HER TABI BOOTS ARE THE LEAST REALISTIC MOMENT OF THE SERIES 

And that’s saying something. Emily, quite surprisingly, wears a beige Margiela Tabi boot in episode two, a snap of which you can see on the show’s official Instagram account. The rest of the outfit might be questionable – a jazzy bomber jacket? A polka dot bandeau top? A nude chiffon skirt? An interesting combination from Queen Patricia to say the least. But Tabis are a fashion classic: which makes the fact that marketing exec Emily would be in them less likely than her winning over the time and admiration of a famous couturier. But more of that below… 

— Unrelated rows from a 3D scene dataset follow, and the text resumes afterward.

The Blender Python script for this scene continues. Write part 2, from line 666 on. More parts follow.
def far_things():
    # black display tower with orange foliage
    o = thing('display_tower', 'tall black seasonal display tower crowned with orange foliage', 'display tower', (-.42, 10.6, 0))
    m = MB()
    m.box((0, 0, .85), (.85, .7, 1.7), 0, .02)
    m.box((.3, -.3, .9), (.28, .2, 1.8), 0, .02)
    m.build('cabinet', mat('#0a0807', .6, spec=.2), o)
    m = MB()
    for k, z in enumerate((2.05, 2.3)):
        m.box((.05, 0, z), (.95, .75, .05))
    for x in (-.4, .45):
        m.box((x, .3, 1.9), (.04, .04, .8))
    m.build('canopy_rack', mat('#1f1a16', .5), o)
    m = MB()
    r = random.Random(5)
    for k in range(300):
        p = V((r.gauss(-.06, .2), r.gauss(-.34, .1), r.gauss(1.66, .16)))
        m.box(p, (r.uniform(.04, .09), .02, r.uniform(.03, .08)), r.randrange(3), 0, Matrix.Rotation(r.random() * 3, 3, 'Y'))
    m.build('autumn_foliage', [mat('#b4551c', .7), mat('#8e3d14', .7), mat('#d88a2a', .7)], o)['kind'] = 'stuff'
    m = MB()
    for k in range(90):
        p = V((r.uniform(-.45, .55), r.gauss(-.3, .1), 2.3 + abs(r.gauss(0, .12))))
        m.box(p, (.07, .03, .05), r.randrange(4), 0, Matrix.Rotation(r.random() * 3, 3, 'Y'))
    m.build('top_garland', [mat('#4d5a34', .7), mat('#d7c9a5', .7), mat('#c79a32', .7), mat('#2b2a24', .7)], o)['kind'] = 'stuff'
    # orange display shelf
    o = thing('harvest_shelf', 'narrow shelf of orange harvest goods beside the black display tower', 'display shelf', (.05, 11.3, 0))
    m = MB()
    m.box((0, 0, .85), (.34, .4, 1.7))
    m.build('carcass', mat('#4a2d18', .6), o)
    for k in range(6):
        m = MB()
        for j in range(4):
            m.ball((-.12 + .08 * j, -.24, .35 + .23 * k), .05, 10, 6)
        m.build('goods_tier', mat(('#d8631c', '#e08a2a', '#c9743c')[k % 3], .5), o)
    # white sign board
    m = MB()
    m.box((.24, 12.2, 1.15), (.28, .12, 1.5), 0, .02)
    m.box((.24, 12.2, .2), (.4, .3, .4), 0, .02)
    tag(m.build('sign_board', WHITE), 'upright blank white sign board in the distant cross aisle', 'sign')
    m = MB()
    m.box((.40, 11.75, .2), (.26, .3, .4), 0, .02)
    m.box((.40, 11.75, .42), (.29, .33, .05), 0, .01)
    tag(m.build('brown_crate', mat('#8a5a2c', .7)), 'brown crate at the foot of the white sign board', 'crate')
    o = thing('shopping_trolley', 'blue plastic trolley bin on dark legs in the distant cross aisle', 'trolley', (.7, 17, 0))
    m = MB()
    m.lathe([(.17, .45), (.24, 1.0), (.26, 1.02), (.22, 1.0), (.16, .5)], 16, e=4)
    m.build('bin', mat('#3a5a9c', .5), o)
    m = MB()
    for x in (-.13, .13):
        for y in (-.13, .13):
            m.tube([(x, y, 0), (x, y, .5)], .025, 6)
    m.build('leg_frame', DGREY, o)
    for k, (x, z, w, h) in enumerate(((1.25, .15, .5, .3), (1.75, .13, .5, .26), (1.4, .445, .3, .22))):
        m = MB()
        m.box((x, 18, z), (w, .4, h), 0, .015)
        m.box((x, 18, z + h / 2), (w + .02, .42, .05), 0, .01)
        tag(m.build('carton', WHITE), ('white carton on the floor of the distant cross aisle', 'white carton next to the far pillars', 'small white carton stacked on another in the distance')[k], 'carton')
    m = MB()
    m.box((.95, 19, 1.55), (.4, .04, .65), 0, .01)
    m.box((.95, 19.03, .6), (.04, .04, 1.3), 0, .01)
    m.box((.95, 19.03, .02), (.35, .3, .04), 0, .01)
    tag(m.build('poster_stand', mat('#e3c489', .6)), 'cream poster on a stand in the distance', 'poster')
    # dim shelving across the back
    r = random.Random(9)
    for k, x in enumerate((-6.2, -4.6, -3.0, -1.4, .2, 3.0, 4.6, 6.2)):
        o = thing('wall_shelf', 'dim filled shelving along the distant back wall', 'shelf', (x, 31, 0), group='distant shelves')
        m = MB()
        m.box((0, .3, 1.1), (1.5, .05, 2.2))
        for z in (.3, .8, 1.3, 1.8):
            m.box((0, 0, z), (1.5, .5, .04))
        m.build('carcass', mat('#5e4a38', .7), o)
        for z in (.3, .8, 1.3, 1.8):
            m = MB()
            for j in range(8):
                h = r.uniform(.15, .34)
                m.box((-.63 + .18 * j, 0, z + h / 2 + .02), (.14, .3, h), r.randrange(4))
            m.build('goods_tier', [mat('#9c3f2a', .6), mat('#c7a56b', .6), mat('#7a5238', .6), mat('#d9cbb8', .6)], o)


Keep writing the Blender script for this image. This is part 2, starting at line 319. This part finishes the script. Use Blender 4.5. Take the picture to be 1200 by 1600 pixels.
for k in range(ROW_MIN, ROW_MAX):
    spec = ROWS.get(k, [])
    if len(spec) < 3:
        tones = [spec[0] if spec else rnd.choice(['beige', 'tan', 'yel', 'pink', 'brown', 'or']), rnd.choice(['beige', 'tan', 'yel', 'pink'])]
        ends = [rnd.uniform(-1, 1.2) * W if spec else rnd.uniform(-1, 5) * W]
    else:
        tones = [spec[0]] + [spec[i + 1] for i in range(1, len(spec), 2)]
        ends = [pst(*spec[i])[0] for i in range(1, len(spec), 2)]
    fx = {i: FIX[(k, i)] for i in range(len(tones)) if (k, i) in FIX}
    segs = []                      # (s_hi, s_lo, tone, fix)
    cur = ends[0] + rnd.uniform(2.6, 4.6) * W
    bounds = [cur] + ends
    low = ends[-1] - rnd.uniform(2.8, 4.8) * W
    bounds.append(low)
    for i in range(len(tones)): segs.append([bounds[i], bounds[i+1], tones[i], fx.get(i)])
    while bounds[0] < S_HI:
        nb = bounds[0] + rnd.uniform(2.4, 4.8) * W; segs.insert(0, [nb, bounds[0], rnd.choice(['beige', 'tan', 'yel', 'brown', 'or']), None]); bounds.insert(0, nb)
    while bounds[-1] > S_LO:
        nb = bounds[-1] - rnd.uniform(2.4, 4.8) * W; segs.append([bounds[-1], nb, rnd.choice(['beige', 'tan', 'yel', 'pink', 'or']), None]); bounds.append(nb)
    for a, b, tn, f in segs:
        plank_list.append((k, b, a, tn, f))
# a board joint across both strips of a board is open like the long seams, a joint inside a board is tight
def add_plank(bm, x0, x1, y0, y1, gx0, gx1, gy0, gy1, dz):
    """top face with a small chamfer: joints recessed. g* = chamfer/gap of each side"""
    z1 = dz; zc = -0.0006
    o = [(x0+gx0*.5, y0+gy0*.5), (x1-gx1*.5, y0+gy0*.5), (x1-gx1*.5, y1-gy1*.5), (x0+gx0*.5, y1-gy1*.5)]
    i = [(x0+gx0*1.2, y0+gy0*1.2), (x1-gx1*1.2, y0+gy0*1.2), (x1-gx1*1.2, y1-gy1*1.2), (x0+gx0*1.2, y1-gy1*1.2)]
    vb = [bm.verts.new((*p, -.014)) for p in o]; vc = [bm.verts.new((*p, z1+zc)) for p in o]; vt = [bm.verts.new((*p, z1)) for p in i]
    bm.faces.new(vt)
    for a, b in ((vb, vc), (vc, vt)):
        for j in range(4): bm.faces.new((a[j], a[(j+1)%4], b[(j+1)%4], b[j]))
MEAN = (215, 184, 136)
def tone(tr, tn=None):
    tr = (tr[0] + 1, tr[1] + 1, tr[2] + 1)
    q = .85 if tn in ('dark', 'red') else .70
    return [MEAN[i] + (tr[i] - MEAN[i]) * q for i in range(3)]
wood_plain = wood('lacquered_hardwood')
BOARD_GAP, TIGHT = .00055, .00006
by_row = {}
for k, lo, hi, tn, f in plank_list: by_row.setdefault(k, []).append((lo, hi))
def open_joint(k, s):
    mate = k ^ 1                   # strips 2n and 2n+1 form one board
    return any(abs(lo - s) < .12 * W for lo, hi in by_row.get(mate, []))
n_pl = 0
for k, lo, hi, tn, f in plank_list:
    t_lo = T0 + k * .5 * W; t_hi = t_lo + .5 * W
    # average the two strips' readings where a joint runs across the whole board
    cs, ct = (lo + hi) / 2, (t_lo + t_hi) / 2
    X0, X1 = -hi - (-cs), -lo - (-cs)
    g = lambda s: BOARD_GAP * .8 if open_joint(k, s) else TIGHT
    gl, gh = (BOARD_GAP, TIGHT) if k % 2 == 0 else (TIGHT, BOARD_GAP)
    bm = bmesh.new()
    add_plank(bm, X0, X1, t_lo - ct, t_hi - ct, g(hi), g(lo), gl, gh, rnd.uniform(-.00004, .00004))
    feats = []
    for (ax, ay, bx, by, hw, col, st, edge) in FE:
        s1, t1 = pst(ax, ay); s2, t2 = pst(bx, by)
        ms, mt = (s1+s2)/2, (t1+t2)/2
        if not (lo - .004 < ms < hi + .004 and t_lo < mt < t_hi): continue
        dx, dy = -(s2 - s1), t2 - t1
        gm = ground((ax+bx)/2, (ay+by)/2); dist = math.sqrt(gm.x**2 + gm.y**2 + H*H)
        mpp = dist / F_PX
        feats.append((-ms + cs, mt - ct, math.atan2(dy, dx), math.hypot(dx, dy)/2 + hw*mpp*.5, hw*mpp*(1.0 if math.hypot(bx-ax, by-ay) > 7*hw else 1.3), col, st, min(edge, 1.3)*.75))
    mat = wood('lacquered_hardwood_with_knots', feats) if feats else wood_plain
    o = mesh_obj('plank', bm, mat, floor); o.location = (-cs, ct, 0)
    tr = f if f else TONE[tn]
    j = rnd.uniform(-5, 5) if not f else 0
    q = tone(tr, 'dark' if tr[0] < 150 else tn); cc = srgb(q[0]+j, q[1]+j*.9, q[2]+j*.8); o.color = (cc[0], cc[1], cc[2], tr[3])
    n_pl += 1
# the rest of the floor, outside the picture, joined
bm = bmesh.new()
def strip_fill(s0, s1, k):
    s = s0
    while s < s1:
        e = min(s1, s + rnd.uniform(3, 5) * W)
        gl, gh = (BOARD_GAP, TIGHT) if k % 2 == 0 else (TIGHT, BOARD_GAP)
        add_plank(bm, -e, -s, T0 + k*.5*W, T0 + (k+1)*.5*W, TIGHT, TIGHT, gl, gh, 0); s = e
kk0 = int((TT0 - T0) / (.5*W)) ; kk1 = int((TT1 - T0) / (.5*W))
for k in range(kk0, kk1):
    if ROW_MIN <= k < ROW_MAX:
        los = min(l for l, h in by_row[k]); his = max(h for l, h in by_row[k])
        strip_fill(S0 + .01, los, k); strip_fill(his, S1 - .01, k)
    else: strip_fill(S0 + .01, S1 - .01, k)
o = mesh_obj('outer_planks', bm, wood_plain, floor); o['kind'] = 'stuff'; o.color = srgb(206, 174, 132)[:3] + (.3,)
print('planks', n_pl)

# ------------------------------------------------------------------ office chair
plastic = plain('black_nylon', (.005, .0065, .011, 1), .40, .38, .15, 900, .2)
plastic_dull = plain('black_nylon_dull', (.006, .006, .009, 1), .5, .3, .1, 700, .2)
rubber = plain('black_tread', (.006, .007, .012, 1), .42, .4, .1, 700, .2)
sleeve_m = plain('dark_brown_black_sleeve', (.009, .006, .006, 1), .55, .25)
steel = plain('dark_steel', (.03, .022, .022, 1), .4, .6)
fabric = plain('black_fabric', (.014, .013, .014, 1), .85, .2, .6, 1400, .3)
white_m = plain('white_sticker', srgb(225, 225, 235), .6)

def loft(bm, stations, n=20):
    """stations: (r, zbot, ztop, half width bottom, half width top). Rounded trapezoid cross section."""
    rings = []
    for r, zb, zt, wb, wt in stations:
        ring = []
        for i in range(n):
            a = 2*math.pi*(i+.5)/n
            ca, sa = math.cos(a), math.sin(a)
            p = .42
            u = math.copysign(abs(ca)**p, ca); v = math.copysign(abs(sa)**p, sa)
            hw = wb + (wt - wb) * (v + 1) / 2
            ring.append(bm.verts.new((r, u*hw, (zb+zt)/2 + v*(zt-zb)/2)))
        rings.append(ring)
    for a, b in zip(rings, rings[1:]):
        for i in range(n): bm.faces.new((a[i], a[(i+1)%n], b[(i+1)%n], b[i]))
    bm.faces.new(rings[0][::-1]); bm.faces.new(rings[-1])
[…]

TO CONCLUDE, PIERRE CAUDAULT.

We couldn’t leave this article without mentioning Pierre Caudault, one of the series’ central figures – a fan-wielding fashion designer who is equal parts Lagerfeld, Gaultier, and eccentric uncle on the dancefloor at a wedding. As we learn, he’s the type of man who enjoys ordering a tray of crème brûlées not to eat, but to smash the sugar on the top for emotional catharsis. Upon meeting Emily and noticing her plush bag charm in the shape of a heart, he explodes with fury, ordering her out of his atelier and calling her ‘basic’. This moment then turns into an entire storyline, where Emily attends the ballet in a shoulder-baring dress and tiara, reminiscent of Audrey Hepburn’s Edith Head x Hubert de Givenchy Funny Face costume collab, before launching into a heartfelt speech to Caudault about how fashion needs basic bitches in order for it to survive. Quite simply put: LOL. If you make it to the final episode, you’ll also get to see some of his designs in action during #PFW, worn by models that, fittingly, jump out of a dumpster truck. 

Emily in Paris is out now on Netflix.